As spring approaches and schools are nearing the point of releasing another generation of graduates, there will be many young people trying to sort out what to do next. Some already have goals and know the path they want to follow, but for far too many, the uncertainties appear so overwhelming that they will opt to sit in their parents’ basement rather than embrace the next adventure.

They will conclude that there is no opportunity for them even though opportunities abound like never before in our history. And, even more alarming is the failure that so many are accepting without even graduating. Whatever are you thinking?

Much of my life the economic news has always included well-founded concerns about a lack of jobs and low wages. My generation faced a labor market in which the number of potential employees far outnumbered the number of available jobs.

Most of the time people looked at these issues as social issues and not economic / market issues, which of course they are, as a flip-flop in the job market is now totally demonstrating. While limited jobs, or incomes, too low to sustain one’s self, can impact social issues, the solutions lie in the economic world. And, programs like a mandated minimum wage are proving to be as ineffective as they have always been, since the mandated minimum wages now tend to be far below what most employers are begging workers to accept, proving that wages are impacted by the law of supply and demand just as any other commodity. When the supply of workers is low, the price the market is willing to pay for it, increases.

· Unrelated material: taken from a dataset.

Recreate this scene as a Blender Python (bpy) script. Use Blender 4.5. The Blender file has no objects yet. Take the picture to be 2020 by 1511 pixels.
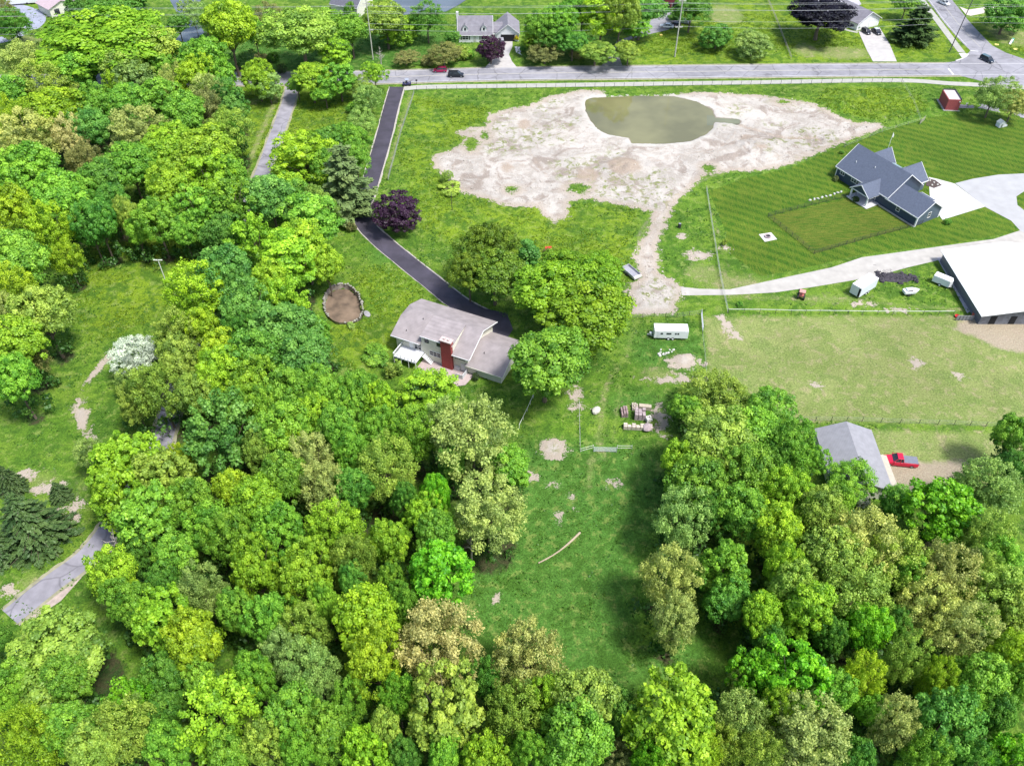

Right now, wages and benefits are rising as employers scramble to get and keep employees, and no one elicits much sympathy any more if they claim they can’t find a job. No one believes that. So it’s time to abandon excuses and figure out how to jump on a train that is leaving the station.

The fact is while employers are facing a big challenge, the prospects have never been better for young people entering the labor market; for people who have had problems getting a foothold in the producing world; and for those on the lower most rungs of the economic ladder. There is no more room to shift responsibility for failure, because everyone out there is rooting for every potential worker to get a job.

Although it is commonly being said that the biggest problem faced by employers is finding skilled, trained and experienced workers, those are all problems that they can address – what all of them really want are employees who are eager to learn, dedicated to improving themselves, have a good attitude and most importantly are dependable and honest. If you can fill that later part of a job description you can write your ticket. Those are the people of the greatest value in the market place and employers will bend over backwards to keep them – in fact, that has largely always been true.

No matter what kind of work you think you want to go into and even if you think you can’t afford the schooling or training to get the job, or if you are thinking you have no shot at a certain kind of job because you lack the training or experience, just go try and prepare to be surprised at the opportunities that are likely to materialize. While there are an increasing number of programs aimed at helping students get training and education, employers themselves are making amazing offers to pay for the training or providing on the job training. Most employers are going above and beyond to encourage potential new workers.

If one situation doesn’t work out, the very fact that you are involved in the work place, learning about the dynamics of your field and encountering other people will present opportunities you would never otherwise have known about. Having that first job will unveil to you other potential steps up the ladder. That will be true even if you aren’t directly involved in the field you want to be – opportunities don’t come pounding at your door, as rule, they manifest themselves as you are moving around in the work-a-day world. Opportunities abound but you have to be there to see them.

So get out there – no matter where “there” turns out to be… the way will become clear after that, as long as you are keeping your eyes open.